I had evolved too far, it felt like. It really does seem to be the case. I have nothing in common with anyone at this point. I go to things like this Christmas party and I feel so alone there. And a friend said, "Just be with people who love you, let it just be that, but I know how hard it is for you, I know it's like taking it on the chin." And I think, what the fuck, God, why are you giving me more ability and strength than anyone else, for it just to be like this, for it to get worse and worse every year as I get better and better? Is this some joke? Some bet with Moses? Do you want to see what you can put one person through which is more than you can put someone else through because they won't fight back, eventually you'll end them or they'll kill themselves? I'm here to do so much for humanity. When the fuck can we start?
Anyway. Like I said. I need to go for a run. I may go over to the Brattle later for a screening of Buster Keaton's Steamboat Bill, Jr., Seven Chances, or Sherlock, Jr. Maybe all three. I actually came home last night and wrote letters to just complete fucking assholes. There is no one for whom doing so would not be degrading and beneath them, no matter how much they suck.

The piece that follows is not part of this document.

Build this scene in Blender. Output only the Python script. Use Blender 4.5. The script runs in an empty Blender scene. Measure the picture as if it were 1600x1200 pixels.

This is a photo from last night of me, the Captain, and the Admiral, that I requested we take. The Captain is under the impression that I am 6'3", but I am 6'1". I see this photo and I don't know how I look younger than I did seven Christmases ago, but I do. Maybe it's the non-drinking thing. Okay, Gabriel Grub, time to hit the streets. Keep going. This cannot be all it is. The world will thank you some day that you kept going, and maybe even we will thank us, too. Keep going.